Ottawa overhauls Environment Act, NEB

New rules: Trudeau government to create new environmental act and agency

'Our goal is one project, one review' -- Environment and Climate Change Minister Catherine McKenna.

Environmental assessments of projects like pipelines will no longer be conducted by the National Energy Board.


In sweeping changes announced Thursday, February 8 by federal Environment Minister Catherine McKenna, Ottawa plans to replace both the Environmental Assessment Act and Canadian Environmental Assessment Agency.


They will be replaced, respectively, by the new Impact Assessment Act and Impact Assessment Agency of Canada, which will assume responsibility for all assessments that require federal reviews. The government will create a projects list that will define whether a project will require a federal assessment or can be handled by provincial agencies.

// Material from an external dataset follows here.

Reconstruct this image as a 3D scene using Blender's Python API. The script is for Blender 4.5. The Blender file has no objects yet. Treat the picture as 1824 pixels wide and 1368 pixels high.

But agencies like the NEB and Fisheries and Oceans will no longer have the authority to conduct environmental reviews. All reviews will be done by the new Impact Assessment Agency.


The changes are aimed at restoring public confidence in the environmental review process, which was changed in 2012 by the Stephen Harper government.


The new agency will coordinate with provinces and territories to avoid duplication of processes, McKenna said.


“Our goal is one project, one review,” McKenna said at a press conference.


The changes will only come into effect after they are passed by Parliament. Until then, all projects currently in review will be assessed under current acts and agencies.


While McKenna said the new regulations will result in a more streamlined process and quicker review decisions, the new act and agency will also add new layers of regulation and $1 billion in additional funding over five years.


For example, all projects subject to federal review will need to be considered within the framework of the Paris Agreement and Canada’s commitment to it.


In other words, the greenhouse gas emissions that a new pipeline, oil sands project or mine would generate will need to be factored into a final decision on whether a project can go ahead or not.


First Nations will also be given a stronger role in the assessment process. Consultations with First Nations will need to start from the very beginning of a project proposal. Assessments will also need to consider First Nations “traditional knowledge.”


Project proponents may also need to spend more money on things like environmental mitigation.


“We will consider whether companies are using the best available technologies and practices to reduce impacts on the environment,” McKenna said.


Despite all the new regulations, McKenna promised the new process will be quicker with more predictable outcomes.


“The new early planning and engagement phase will provide clarity on what’s required and more certainty about the process ahead,” she said.


McKenna said the new regulations will also have shorter legislated timelines for completing reviews.


“Shorter legislated timelines for the project review phase will be rigorously managed to keep the process on track,” McKenna said.


The government will create a projects list that will better define which projects that will be subject to federal assessments.


Under the new act and agency, other acts and agencies, like the Fisheries and Oceans and Canadian Navigable Waters Act will also be changed to reflect the new measures.